Surtout, c'est lui qui avait encouragé, et de manière décisive, l'écrivain à présenter
À l'ombre des jeunes filles
en fleurs
au prix Goncourt 1919. Cette lettre - qui répond précisément à une lettre où Rosny aîné incitait Proust
à se présenter (voir Painter, II, 368) - montre bien tout le désir que celui-ci avait d'obtenir le prix, en même
temps que ses hésitations.
Je ne puis vous dire à quelles profondeurs votre lettre me touche,
commence Proust. Rosny vient en effet de
lui écrire pour le féliciter de
Pastiches et Mélanges
(Gallimard, 1919) et lui dire tout son plaisir :
Quand vous
me dites que vous avez ri aux larmes du pastiche de Goncourt, je suis heureux autant que mon terrible état de
santé me permet de l'être.
Malade, il n'a justement pu faire paraître en même temps que les
Jeunes Filles, les
volumes suivants qui sont tous terminés. On se serait mieux rendu compte
- poursuit-il -
d'une construction
rigoureuse, et que tant de lecteurs s'imaginent que je me suis contenté de me laisser aller au fil de mes
souvenirs !
Rosny lui ayant promis sa voix au Goncourt, Proust en est extrêmement touché et s'en explique :
J'ai beaucoup tenu au Prix Goncourt
[en 1913],
et cette année, pour bien des raisons, j'y tiens de nouveau.

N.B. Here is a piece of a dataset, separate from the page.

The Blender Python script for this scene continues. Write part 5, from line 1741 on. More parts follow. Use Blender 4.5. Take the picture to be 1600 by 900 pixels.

Mais il veut justement le sonder, et il le fait en répondant directement à l'objection qu'on lui fait souvent, son
âge :
Je crois savoir que vos confrères sont très bien disposés pour mon livre. S'ils avaient un scrupule quant
à mon âge, vous pourriez leur dire que je n'avais pas 42 ans quand Swann a paru et déjà les épreuves du "Côté
de Guermantes" étaient corrigées. Ce n'est pas ma faute si la guerre survenant alors, je suis resté cinq ans
sans imprimeurs
… Il résume :
tout en ayant 47 ans, je suis un auteur de 42 ans. Mes pastiches avaient paru
dès 1906 ou 7, dans le Figaro. Mes mélanges, plus tôt, au Mercure.
Puis il s'excuse de répondre si tard :
j'ai
changé trois fois de "meublé" (la seule chose qu'on puisse trouver actuellement à Paris).